The accused in this case, a man of Pakistani background living in the UK, was charged with offences relating to migrant smuggling for providing necessities, including accommodation and financial support, to his younger brother and other family members between June 2007 and March 2009. They had come to the UK to apply for asylum but their application was rejected and they returned to Pakistan in 2006. Eighteen months later they returned to the UK on visitor's visas and applied for asylum a second time, after their visa expired. The accused's younger brother also helped out in the accused's shop on several occasions. The accused was charged and convicted in November 2010 but had his sentence reduced on appeal.
A court later specifically noted that the accused did not act to achieve any financial or material benefit.
Crown Court
MA was charged with one count of facilitating the commission of a breach of immigration law under s 25(1) of the Immigration Act 1971 (UK). He pleaded guilty on 8 October 2010 and was sentenced on 5 November 2010.
The Recorder, with reference to R v Van Binh Le & Stark [1999] 1 Cr App R (S) 422, noted that MA's offending in this instance was far less serious than that in Stark. The Recorder also referred to the fact that only the most minor of offences against s 25(1)(a) of the Immigration Act 1971 (UK) would not warrant a custodial sentence.
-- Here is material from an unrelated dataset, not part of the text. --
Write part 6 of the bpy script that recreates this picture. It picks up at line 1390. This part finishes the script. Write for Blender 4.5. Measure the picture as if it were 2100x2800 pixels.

On this basis, the Recorder sentenced MA to 12 months' imprisonment.
Court of Appeal (Criminal Division)
Counsel for MA submitted that in light of MA's plea of guilty, the sentence of 12 months' imprisonment was manifestly excessive and out of line with decisions of the court in respect of analogous offences.
In light of the decision in R v Kanersarajah [1993] AC 674 the Court of Appeal initially questioned whether or not MA had in fact committed an offence under s 25(1)(a) Immigration Act 1971 (UK). However, it was clear that MA genuinely and sincerely believed that if SA was removed from the United Kingdom to Pakistan he would face a real risk of suffering. In this way MA had provided SA with financial assistance and accommodation, with guilty knowledge that he was an illegal immigrant. In this way, the Court of Appeal was satisfied that MA had in fact committed an offence under s 25(1)(a) Immigration Act 1971 (UK). The Court of Appeal considered that because no fraudulent documents were created in this instance, the assistance provided by MA to SA did not involve any deception and was therefore less serious. As well as this the Court of Appeal noted that MA did not profit in any way from assisting SA. For these reasons the Court of Appeal considered that MA's offending was on the lower end of the spectrum and considered that a sentence of 4 months' imprisonment was appropriate.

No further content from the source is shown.